Préparation, réduction, inhumation
Dans un essai déposé en 2011 au Centre universitaire de formation en environnement de l’Université de Sherbrooke, Alex Martin évalue l’impact des pratiques funéraires en fonction des trois étapes qui aboutissent à la disposition finale d’un corps: sa préparation (embaumement), sa réduction (crémation ou hydrolyse alcaline) et, en dernier lieu, sa disposition finale.
Ses conclusions favorisent l’absence d’embaumement avant la réduction du corps. Pour cette deuxième étape, l’hydrolyse alcaline (également appelée aquamation) présente des avantages par rapport à la crémation, en raison de son faible impact sur l’air et sur l’énergie nécessaire.
Finalement, la dispersion, l’inhumation ou le dépôt en columbarium des restes du défunt dans une urne (cendres ou poudre d’os) pèsent moins lourd, selon cet essai, sur les eaux souterraines et sur l’espace occupé, par rapport à l’enterrement du corps.
Quelle empreinte laisser?
Au-delà de l’empreinte écologique tangible, pour certains, la valeur exemplaire des choix environnementaux que l’on fera pour ses funérailles peut avoir une portée symbolique. Celle-ci marquera probablement le cœur et l’esprit de nos proches.
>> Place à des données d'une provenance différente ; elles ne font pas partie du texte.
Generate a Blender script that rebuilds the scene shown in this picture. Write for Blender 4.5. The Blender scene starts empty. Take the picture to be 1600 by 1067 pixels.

Et quoi qu’il en soit de sa finalité corporelle, on peut aussi soigner les choix qui entourent la célébration de la vie du défunt: hommage et réception qui limitent les déplacements, choix du traiteur et des couverts, dons dirigés vers une organisation environnementale, distribution d’un souvenir qui ne comporte pas de matière plastique (les fameux signets!).
Car au fond, ce qui reste d’un proche disparu, demeure avant tout immatériel.